To be sure, there appears to be no real dispute that respondent "severely abused" Cadence within the meaning of Social Services Law § 384-b (8) (a) (iii) (A) (see e.g. Matter of Jamaal NN., 61 AD3d 1056, 1056-1057 [2009], lv denied 12 NY3d 711 [2009]). However, the dispositional alternatives upon such a finding are limited to "(i) committing the guardianship and custody of the child, pursuant to this section, or (ii) suspending judgment" (Social Services Law § 384-b [8] [f]; see Matter of Kailynn WW. [Jeremy WW.], 80 AD3d 839, 840 [2011]). Petitioner already has the care and custody of Cadence and, clearly, is not seeking any change thereto and, as such, no dispositional order would be appropriate were her petition granted. Consequently, a parent with inherent rights to and full custody of a child, such as petitioner, does not fall within the statutory meaning of "a relative with care and custody of the child" for purposes of instituting a termination proceeding against the child's other parent.

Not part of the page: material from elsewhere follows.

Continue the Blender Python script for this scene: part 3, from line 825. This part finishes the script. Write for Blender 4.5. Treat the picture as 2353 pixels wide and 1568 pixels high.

Simply put, termination of parental rights, a predicate for adoption, is not a statutory option for a parent of a severely abused child to pursue against the abusive parent where the child has remained in the care and custody of the nonabusing parent (see Matter of Dale P., 84 NY2d 72, 81 [1994]; see also Family Ct Act § 1055 [d]).

Peters, P.J., Rose, McCarthy and Garry, JJ., concur.

ORDERED that the order is affirmed, without costs.